The Australian Taxation Office (ATO) has revealed today that it has small business in its sights in it’s 2010-11 compliance program.

Tax complianceATO Commissioner Michael D’Ascenzo today released the Compliance program 2010-11, outlining refund fraud, the cash economy, employer obligations, wealthy Australians and tax secrecy havens as some top priorities for the ATO in the coming year.

“This year, we will data match more than 500 million transactions to ensure taxpayers are declaring their income, including from bank accounts, investments, overseas transfers and property transactions,” Mr D’Ascenzo said.

“We have new risk filters and upgraded technology in place to better detect incorrect or fraudulent refund claims this year.

“We will crack down on businesses using cash transactions to hide income and evade tax, using benchmarks for more than 100 industries and reviewing or auditing the activities of more than 26,000 micro businesses.

“We will also focus heavily on employers – ensuring they lodge their business activity statements on time, meet their pay as you go withholding obligations and make correct super payments to employees.

“This year we expect to take action on more than 17,500 employee complaints about unpaid super. We will undertake 800 compliance reviews of business in industries showing a pattern of non-compliance including road freight transport, automotive repair and electrical services.

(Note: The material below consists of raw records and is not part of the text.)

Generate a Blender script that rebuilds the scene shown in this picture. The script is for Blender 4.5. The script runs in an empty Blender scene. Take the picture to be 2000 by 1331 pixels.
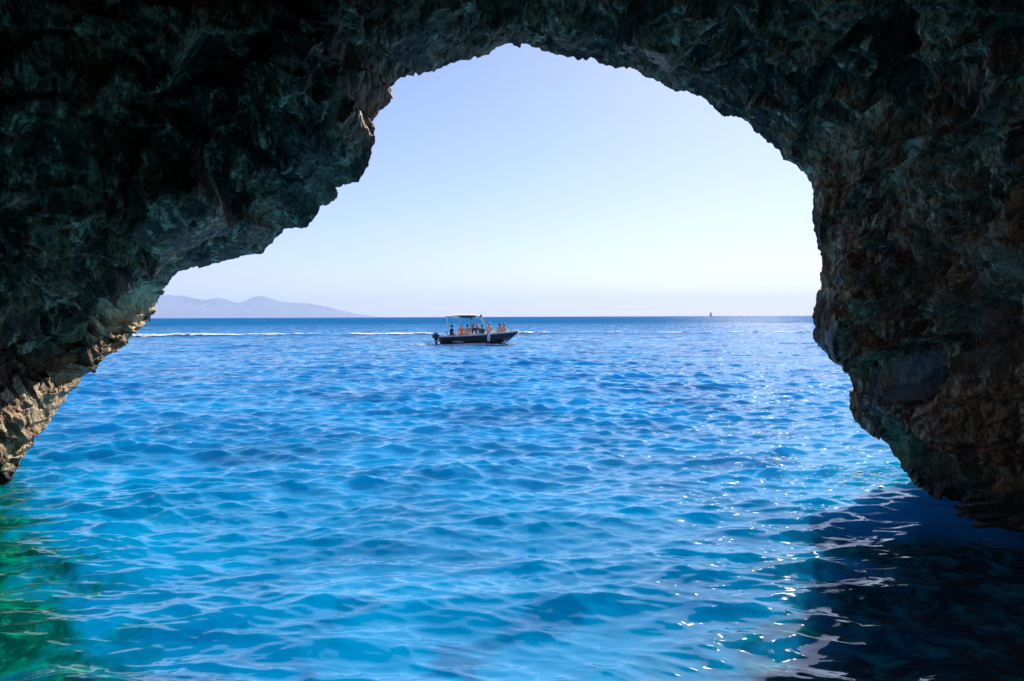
import bpy, bmesh, math, random
import numpy as np
from mathutils import Matrix, Vector

random.seed(4)
RNG = np.random.default_rng(11)
S = bpy.context.scene
COL = S.collection
R = math.radians

# ------------------------------------------------------------------ scene settings
S.render.engine = 'CYCLES'
S.cycles.use_denoising = True
S.cycles.max_bounces = 8
S.cycles.diffuse_bounces = 5
S.cycles.glossy_bounces = 3
S.cycles.transmission_bounces = 2
S.cycles.volume_bounces = 1
S.cycles.caustics_reflective = True       # sky and sun thrown up on to the rock by the water
S.cycles.blur_glossy = 1.5
S.cycles.caustics_refractive = False
S.cycles.sample_clamp_indirect = 2.0
S.cycles.sample_clamp_direct = 1.6
S.view_settings.view_transform = 'Standard'
S.view_settings.look = 'None'
S.view_settings.exposure = EXPOSURE = 0.72
S.view_settings.gamma = 1.0

# ------------------------------------------------------------------ camera
CAM_H = 2.0
FPX = 1555.0                       # focal length in photograph pixels (2000 wide)
cam_data = bpy.data.cameras.new("camera")
cam_data.sensor_width = 36.0
cam_data.lens = 36.0 * FPX / 2000.0
cam_data.clip_start = 0.1
cam_data.clip_end = 120000.0
cam = bpy.data.objects.new("camera", cam_data)
COL.objects.link(cam)
CM = (Matrix.Rotation(R(90 - 1.75), 3, 'X') @ Matrix.Rotation(R(-0.22), 3, 'Z'))
cam.matrix_world = Matrix.Translation((0, 0, CAM_H)) @ CM.to_4x4()
S.camera = cam
CMN = np.array(CM)

def at(px, py, Y):
    """world point on the line of sight of a photograph pixel, at world distance Y"""
    d = CMN @ np.array([(px - 1000) / FPX, -(py - 665.5) / FPX, -1.0])
    return np.array([0, 0, CAM_H]) + d * (Y / d[1])

def on_water(px, py):
    d = CMN @ np.array([(px - 1000) / FPX, -(py - 665.5) / FPX, -1.0])
    return np.array([0, 0, CAM_H]) + d * (-CAM_H / d[2])

def project(P):
    q = (P - np.array([0, 0, CAM_H])) @ CMN
    z = np.minimum(q[..., 2], -0.05)
    return 1000 + FPX * q[..., 0] / -z, 665.5 - FPX * q[..., 1] / -z

# ------------------------------------------------------------------ sun and sky
SUN_AZ, SUN_EL = 21.0, 31.0        # degrees to the right of the view, and above the horizon
sd = Vector((math.sin(R(SUN_AZ)) * math.cos(R(SUN_EL)), math.cos(R(SUN_AZ)) * math.cos(R(SUN_EL)), math.sin(R(SUN_EL))))
sun_d = bpy.data.lights.new("sun", 'SUN')
sun_d.energy = 5.0
sun_d.angle = R(0.53)
sun_d.color = (1.0, 0.93, 0.82)
sun = bpy.data.objects.new("sun", sun_d)
COL.objects.link(sun)
sun.rotation_euler = sd.to_track_quat('Z', 'Y').to_euler()

W = bpy.data.worlds.new("World")
S.world = W
W.use_nodes = True
wn = W.node_tree
for n in list(wn.nodes):
    wn.nodes.remove(n)
sky = wn.nodes.new('ShaderNodeTexSky')
sky.sky_type = 'NISHITA'
sky.sun_disc = False
sky.sun_elevation = R(SUN_EL)
sky.sun_rotation = R(SUN_AZ)
sky.air_density = 1.0
sky.dust_density = 0.3
sky.ozone_density = 3.0
bg = wn.nodes.new('ShaderNodeBackground')
bg.inputs[1].default_value = 0.067
wo = wn.nodes.new('ShaderNodeOutputWorld')
wb = wn.nodes.new('ShaderNodeMix')                 # colour balance of the whole sky
wb.data_type = 'RGBA'; wb.blend_type = 'MULTIPLY'
wb.inputs[0].default_value = 1.0
wb.inputs[7].default_value = (1.03, .985, 1.12, 1)
wn.links.new(sky.outputs[0], wb.inputs[6])
wn.links.new(wb.outputs[2], bg.inputs[0])
wn.links.new(bg.outputs[0], wo.inputs[0])

# ------------------------------------------------------------------ helpers
def tag(o, label=None, cat=None, group=None, kind=None):
    if label: o['label'] = label
    if cat: o['category'] = cat
    if group: o['group'] = group
    if kind: o['kind'] = kind
    return o

def link_mesh(name, me, mat=None, parent=None):
    o = bpy.data.objects.new(name, me)
    COL.objects.link(o)
    if mat: me.materials.append(mat)
    if parent: o.parent = parent
    return o

def grid_mesh(name, P, colors=None, close=False, keep=None):
    """P: rows x cols x 3 vertex grid"""
    r, c = P.shape[:2]
    me = bpy.data.meshes.new(name)
    me.vertices.add(r * c)
    me.vertices.foreach_set("co", P.astype(np.float32).ravel())
    idx = np.arange(r * c, dtype=np.int32).reshape(r, c)
    if close:
        idx = np.concatenate([idx, idx[:, :1]], 1)
    q = np.stack([idx[:-1, :-1], idx[:-1, 1:], idx[1:, 1:], idx[1:, :-1]], -1).reshape(-1, 4)
    if keep is not None:
        q = q[keep.ravel()]
    n = len(q)
    me.loops.add(n * 4)
    me.loops.foreach_set("vertex_index", q.ravel())
    me.polygons.add(n)
    me.polygons.foreach_set("loop_start", np.arange(0, n * 4, 4, dtype=np.int32))
    me.polygons.foreach_set("use_smooth", np.ones(n, bool))
    me.update(calc_edges=True)
    if colors is not None:
        at_ = me.color_attributes.new("stain_light", 'FLOAT_COLOR', 'POINT')
        at_.data.foreach_set("color", colors.astype(np.float32).ravel())
    return me

_perm = RNG.permutation(256)
_perm = np.concatenate([_perm, _perm]).astype(np.int32)
_g = RNG.normal(size=(256, 3))
_g /= np.linalg.norm(_g, axis=1)[:, None]
_g = _g.astype(np.float32)

def perlin(x, y, z):
    xi, yi, zi = np.floor(x), np.floor(y), np.floor(z)
    fx, fy, fz = (x - xi).astype(np.float32), (y - yi).astype(np.float32), (z - zi).astype(np.float32)
    xi, yi, zi = xi.astype(np.int32) & 255, yi.astype(np.int32) & 255, zi.astype(np.int32) & 255
    u, v, w = [f * f * f * (f * (f * 6 - 15) + 10) for f in (fx, fy, fz)]
    out = 0
    for dx in (0, 1):
        a = _perm[xi + dx]
        wx = u if dx else 1 - u
        for dy in (0, 1):
            b = _perm[a + yi + dy & 511]
            wy = v if dy else 1 - v
            for dz in (0, 1):
                h = _perm[b + zi + dz & 511]
                g = _g[h]
                wz = w if dz else 1 - w
                out = out + wx * wy * wz * (g[..., 0] * (fx - dx) + g[..., 1] * (fy - dy) + g[..., 2] * (fz - dz))
    return out * 1.6

_pt = RNG.random((256, 3)).astype(np.float32)

def facets(x, y, z):
    """broken rock: every cell is a plane of its own tilt"""
    xi, yi, zi = np.floor(x), np.floor(y), np.floor(z)
    fx, fy, fz = (x - xi).astype(np.float32), (y - yi).astype(np.float32), (z - zi).astype(np.float32)
    xi, yi, zi = xi.astype(np.int32) & 255, yi.astype(np.int32) & 255, zi.astype(np.int32) & 255
    best = np.full(x.shape, 9.0, np.float32)
    out = np.zeros(x.shape, np.float32)
    for dx in (-1, 0, 1):
        a = _perm[(xi + dx) & 255]
        for dy in (-1, 0, 1):
            b = _perm[(a + yi + dy) & 511]
            for dz in (-1, 0, 1):
                h = _perm[(b + zi + dz) & 511]
                q = _pt[h]
                ex, ey, ez = dx + q[..., 0] - fx, dy + q[..., 1] - fy, dz + q[..., 2] - fz
                d = ex * ex + ey * ey + ez * ez
                g = _g[(h + 37) & 255]
                v = ex * g[..., 0] + ey * g[..., 1] + ez * g[..., 2] + .35 * g[..., 0]
                m = d < best
                best = np.where(m, d, best)
                out = np.where(m, v, out)
    return out

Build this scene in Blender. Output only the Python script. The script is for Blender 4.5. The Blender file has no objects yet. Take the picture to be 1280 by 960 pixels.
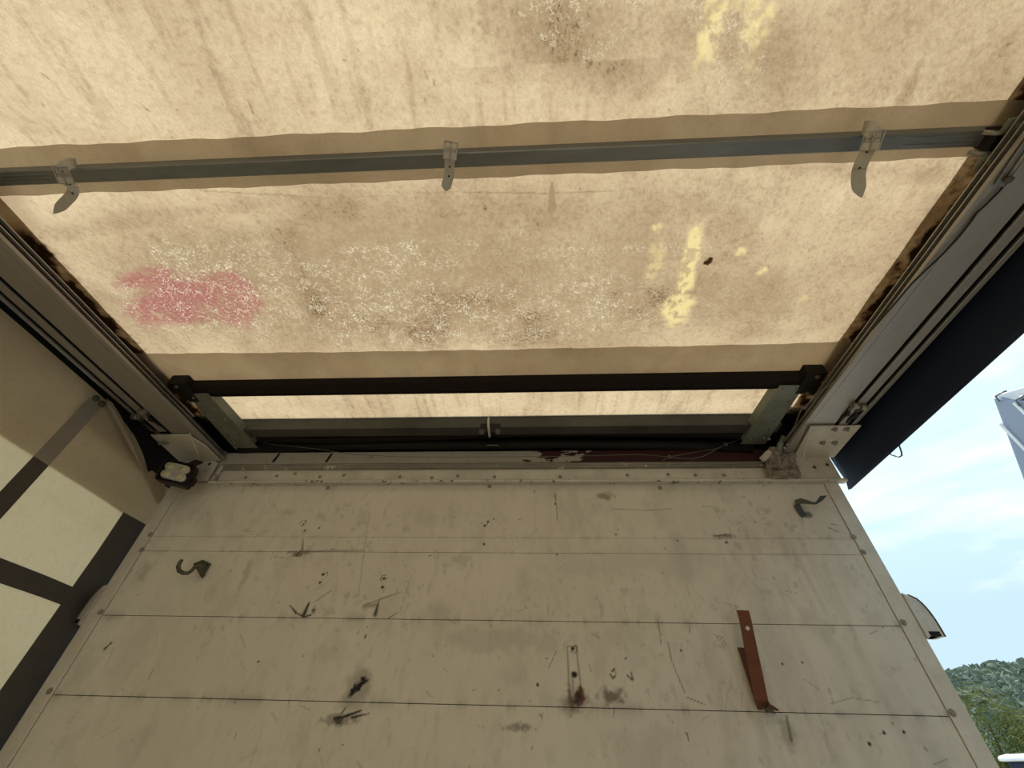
import bpy, bmesh, math, random
import numpy as np
from mathutils import Vector, Matrix
random.seed(7); RNG = np.random.default_rng(7)
sc = bpy.context.scene
C = sc.collection

# ------------------------------------------------------------------ camera
F, YAW, PITCH, ROLL, CX, CD = 520.7711, -0.0694, 0.7465, 0.0320, 0.1614, 1.3835
_cy, _sy, _cp, _sp = math.cos(YAW), math.sin(YAW), math.cos(PITCH), math.sin(PITCH)
_w = np.array([_sy*_cp, _cy*_cp, _sp]); _r = np.array([_cy, -_sy, 0.0]); _u = np.cross(_r, _w)
_r, _u = math.cos(ROLL)*_r + math.sin(ROLL)*_u, -math.sin(ROLL)*_r + math.cos(ROLL)*_u
CAM = np.array([CX, -CD, 0.0])
cam = bpy.data.objects.new('camera', bpy.data.cameras.new('camera')); C.objects.link(cam)
m = Matrix.Identity(4)
for i in range(3):
    m[i][0], m[i][1], m[i][2], m[i][3] = _r[i], _u[i], -_w[i], CAM[i]
cam.matrix_world = m
cam.data.sensor_width = 36; cam.data.lens = F/1280*36; cam.data.clip_start = 0.01; cam.data.clip_end = 2000
sc.camera = cam
def P(x, y, ax, v):
    """world point on the plane (axis ax = v) seen at photo pixel x, y"""
    d = (x-640)/F*_r - (y-480)/F*_u + _w
    return Vector(CAM + (v-CAM[ax])/d[ax]*d)

# ------------------------------------------------------------------ light
SKY_STRENGTH, SUN, EXPO = 1.0, 5.6, 0.38
sc.view_settings.view_transform = 'Standard'; sc.view_settings.look = 'None'
sc.view_settings.gamma = 1; sc.view_settings.use_curve_mapping = False
sc.view_settings.exposure = EXPO
wd = bpy.data.worlds.new('sky'); sc.world = wd; wd.use_nodes = True
nt = wd.node_tree; nt.nodes.clear()
def N(nt, t, **k):
    n = nt.nodes.new(t)
    for a, b in k.items():
        if a == 'ins':
            for q, v in b.items(): n.inputs[q].default_value = v
        else: setattr(n, a, b)
    return n
def ramp(nt, stops, interp='LINEAR'):
    n = nt.nodes.new('ShaderNodeValToRGB'); n.color_ramp.interpolation = interp
    e = n.color_ramp.elements
    while len(e) < len(stops): e.new(0.5)
    for i, (p, c) in enumerate(stops):
        e[i].position = p; e[i].color = (*c, 1) if len(c) == 3 else c
    return n
tc = N(nt, 'ShaderNodeTexCoord'); sx = N(nt, 'ShaderNodeSeparateXYZ'); nt.links.new(tc.outputs['Generated'], sx.inputs[0])
gr = ramp(nt, [(0.0, (.30, .31, .30)), (0.5, (.50, .66, .76)), (0.60, (.50, .68, .82)), (0.70, (.60, .81, .95)), (0.80, (.62, .86, 1.0)), (1.0, (.50, .74, 1.0))])
mr = N(nt, 'ShaderNodeMapRange', ins={1: -1, 2: 1}); nt.links.new(sx.outputs[2], mr.inputs[0]); nt.links.new(mr.outputs[0], gr.inputs[0])
mp = N(nt, 'ShaderNodeMapping', ins={'Scale': (1.0, 1.0, 3.2), 'Rotation': (0, .35, 0)}); nt.links.new(tc.outputs['Generated'], mp.inputs[0])
nz = N(nt, 'ShaderNodeTexNoise', ins={'Scale': 3.4, 'Detail': 7, 'Roughness': .55, 'Distortion': .3}); nt.links.new(mp.outputs[0], nz.inputs['Vector'])
cr = ramp(nt, [(.52, (0, 0, 0)), (.74, (.75, .75, .75))]); nt.links.new(nz.outputs[0], cr.inputs[0])
mx = N(nt, 'ShaderNodeMixRGB'); mx.inputs[2].default_value = (.93, .97, 1, 1)
nt.links.new(cr.outputs[0], mx.inputs[0]); nt.links.new(gr.outputs[0], mx.inputs[1])
bg = N(nt, 'ShaderNodeBackground', ins={1: SKY_STRENGTH}); nt.links.new(mx.outputs[0], bg.inputs[0])
wo = N(nt, 'ShaderNodeOutputWorld'); nt.links.new(bg.outputs[0], wo.inputs[0])
sun = bpy.data.objects.new('sun', bpy.data.lights.new('sun', 'SUN')); C.objects.link(sun)
sun.data.energy = SUN; sun.data.angle = math.radians(.6); sun.data.color = (1, .95, .86)
sun.rotation_euler = Vector((.52, .55, 1.25)).to_track_quat('Z', 'Y').to_euler()

# ------------------------------------------------------------------ helpers
def tag(o, label=None, cat=None, group=None, kind=None):
    if label: o['label'] = label
    if cat: o['category'] = cat
    if group: o['group'] = group
    if kind: o['kind'] = kind
    return o
def thing(name, loc, label, cat, group=None):
    o = bpy.data.objects.new(name, None); C.objects.link(o); o.location = loc; o.empty_display_size = .02
    return tag(o, label, cat, group)
def link(name, me, mat, parent=None):
    o = bpy.data.objects.new(name, me); C.objects.link(o)
    if mat is not None: me.materials.append(mat)
    if parent is not None:
        o.parent = parent
        q = parent; t = Vector((0, 0, 0))
        while q is not None: t = t + q.location; q = q.parent
        o.location = -t
        if parent.parent is not None: o.location = Vector((0, 0, 0))
    return o
class MB:
    """collects shapes in world coordinates; build() links them as one mesh"""
    def __init__(s): s.v = []; s.f = []; s.sm = []
    def add(s, vs, fs, smooth=False):
        k = len(s.v); s.v += [tuple(v) for v in vs]; s.f += [tuple(i+k for i in f) for f in fs]; s.sm += [smooth]*len(fs)
        return s
    def box(s, a, b):
        (x0, y0, z0), (x1, y1, z1) = a, b
        return s.add([(x0,y0,z0),(x1,y0,z0),(x1,y1,z0),(x0,y1,z0),(x0,y0,z1),(x1,y0,z1),(x1,y1,z1),(x0,y1,z1)],
                     [(0,3,2,1),(4,5,6,7),(0,1,5,4),(1,2,6,5),(2,3,7,6),(3,0,4,7)])
    def plate(s, poly, th):
        """polygon with thickness vector th"""
        n = len(poly); th = Vector(th); poly = [Vector(q) for q in poly]
        return s.add(poly+[q+th for q in poly], [tuple(range(n))[::-1], tuple(range(n, 2*n))]+[(i, (i+1) % n, n+(i+1) % n, n+i) for i in range(n)])
    def loft(s, rings, smooth=False, caps=True):
        n = len(rings[0]); vs = [q for r in rings for q in r]; fs = []
        for k in range(len(rings)-1):
            for i in range(n): fs.append((k*n+i, k*n+(i+1) % n, (k+1)*n+(i+1) % n, (k+1)*n+i))
        s.add(vs, fs, smooth)
        if caps:
            k0 = len(s.v)-len(vs); s.f.append(tuple(k0+i for i in range(n))[::-1]); s.sm.append(False)
            s.f.append(tuple(k0+(len(rings)-1)*n+i for i in range(n))); s.sm.append(False)
        return s
    def tube(s, pts, r, n=10):
        pts = [Vector(q) for q in pts]; rs = r if isinstance(r, (list, tuple)) else [r]*len(pts)
        t0 = (pts[1]-pts[0]).normalized(); a = t0.orthogonal().normalized(); rings = []
        for i, q in enumerate(pts):
            t = (pts[min(i+1, len(pts)-1)]-pts[max(i-1, 0)]).normalized()
            a = (a-t*a.dot(t)).normalized(); b = t.cross(a)
            rings.append([q+(a*math.cos(2*math.pi*k/n)+b*math.sin(2*math.pi*k/n))*rs[i] for k in range(n)])
        return s.loft(rings, True)
    def strip(s, pts, wd, th):
        """flat band along pts, width vectors wd (one or per point), thickness th"""
        pts = [Vector(q) for q in pts]; n = len(pts); wd = [Vector(q) for q in wd] if isinstance(wd, list) else [Vector(wd)]*n
        rings = []
        for i, q in enumerate(pts):
            t = (pts[min(i+1, n-1)]-pts[max(i-1, 0)]).normalized(); w = wd[i]; nn = t.cross(w).normalized()*th/2
            rings.append([q-w/2-nn, q+w/2-nn, q+w/2+nn, q-w/2+nn])
        return s.loft(rings)
    def disc(s, c, nrm, r, h, n=16, dome=0.0):
        c = Vector(c); nrm = Vector(nrm).normalized(); a = nrm.orthogonal().normalized(); b = nrm.cross(a)
        ring = lambda rr, hh: [c+nrm*hh+(a*math.cos(2*math.pi*k/n)+b*math.sin(2*math.pi*k/n))*rr for k in range(n)]
        rs = [ring(r, 0), ring(r, h)]
        if dome: rs += [ring(r*.85, h+dome*.5), ring(r*.5, h+dome*.87), ring(r*.12, h+dome)]
        else: rs += [ring(r*.9, h*1.12)]
        return s.loft(rs, n > 8)
    def extrude_y(s, prof, y0, y1):
        return s.loft([[(x, y0, z) for x, z in prof], [(x, y1, z) for x, z in prof]])
    def extrude_x(s, prof, x0, x1):
        return s.loft([[(x0, y, z) for y, z in prof], [(x1, y, z) for y, z in prof]])
    def build(s, name, mat, parent=None, bevel=0.0, sub=0):
        me = bpy.data.meshes.new(name); me.from_pydata(s.v, [], s.f); me.polygons.foreach_set('use_smooth', s.sm); me.update()
        bm = bmesh.new(); bm.from_mesh(me); bmesh.ops.recalc_face_normals(bm, faces=bm.faces); bm.to_mesh(me); bm.free()
        o = link(name, me, mat, parent)
        if bevel:
            b = o.modifiers.new('bevel', 'BEVEL'); b.width = bevel; b.segments = 2; b.limit_method = 'ANGLE'; b.angle_limit = math.radians(40)
        return o
def grid_mesh(name, X, Y, Z, mat, parent=None, col=None, smooth=True):
    """mesh from 2-D coordinate arrays, optional RGBA attribute 'marks'"""
    h, w = X.shape; n = h*w
    me = bpy.data.meshes.new(name); me.vertices.add(n)
    me.vertices.foreach_set('co', np.stack([X, Y, Z], -1).astype(np.float32).ravel())
    i = np.arange(n).reshape(h, w); q = np.stack([i[:-1, :-1], i[:-1, 1:], i[1:, 1:], i[1:, :-1]], -1).reshape(-1, 4)
    me.loops.add(q.size); me.loops.foreach_set('vertex_index', q.ravel().astype(np.int32))
    me.polygons.add(len(q)); me.polygons.foreach_set('loop_start', (np.arange(len(q))*4).astype(np.int32))
    me.polygons.foreach_set('use_smooth', np.full(len(q), smooth))
    me.update(calc_edges=True); me.validate()
    if col is not None:
        a = me.color_attributes.new('marks', 'FLOAT_COLOR', 'POINT'); a.data.foreach_set('color', col.astype(np.float32).ravel())
    return link(name, me, mat, parent)
def vnoise(a, b, scale, seed, octs=4):
    """smooth value noise on numpy arrays"""
    out = np.zeros_like(a); amp = 1; tot = 0
    for o in range(octs):
        r = np.random.default_rng(seed*31+o).random((257, 257)); u = a*scale*2**o+1000.3*(o+1); v = b*scale*2**o+777.7*(o+1)
        iu = np.floor(u).astype(int); iv = np.floor(v).astype(int); fu = u-iu; fv = v-iv
        fu = fu*fu*(3-2*fu); fv = fv*fv*(3-2*fv); iu %= 256; iv %= 256
        out += amp*((r[iu, iv]*(1-fu)+r[iu+1, iv]*fu)*(1-fv)+(r[iu, iv+1]*(1-fu)+r[iu+1, iv+1]*fu)*fv); tot += amp; amp *= .55
    return out/tot
sstep = lambda e0, e1, x: (lambda t: t*t*(3-2*t))(np.clip((x-e0)/(e1-e0), 0, 1))
def seg(A, B, p, q, w0, w1=None, soft=.5):
    """soft stroke between p and q (2-D), width w0 to w1 metres"""
    w1 = w0 if w1 is None else w1
    d = np.array(q, float)-np.array(p, float); L = d@d+1e-12
    t = np.clip(((A-p[0])*d[0]+(B-p[1])*d[1])/L, 0, 1)
    dist = np.hypot(A-p[0]-t*d[0], B-p[1]-t*d[1]); w = w0+(w1-w0)*t
    return 1-sstep(w*(1-soft), w*(1+soft), dist)
def blob(A, B, c, rx, ry, ang, seed, rough=.6, soft=.35, fs=None):
    ca, sa = math.cos(ang), math.sin(ang); a = ((A-c[0])*ca+(B-c[1])*sa)/rx; b = (-(A-c[0])*sa+(B-c[1])*ca)/ry
    d = np.hypot(a, b)+rough*(vnoise(A, B, fs or 1.2/min(rx, ry), seed, 4)-.5)*2
    return 1-sstep(1-soft, 1+soft, d)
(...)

Mr D’Ascenzo said the compliance program had been guided by the ATO’s new strategic statement, which had a strong focus on encouraging and supporting taxpayers to do the right thing.

“We realise some businesses are still experiencing financial hardship as a result of the economic downturn and we will extend the measures to assist small businesses announced last year.

“Businesses having difficulty paying their tax debts should contact us early to work out how we can help them, for example with flexible payment arrangements or interest-free payment deferrals.”

Mr D’Ascenzo said Australia has a strong culture of voluntary tax compliance and part of supporting honest taxpayers was taking firm action against those who do the wrong thing.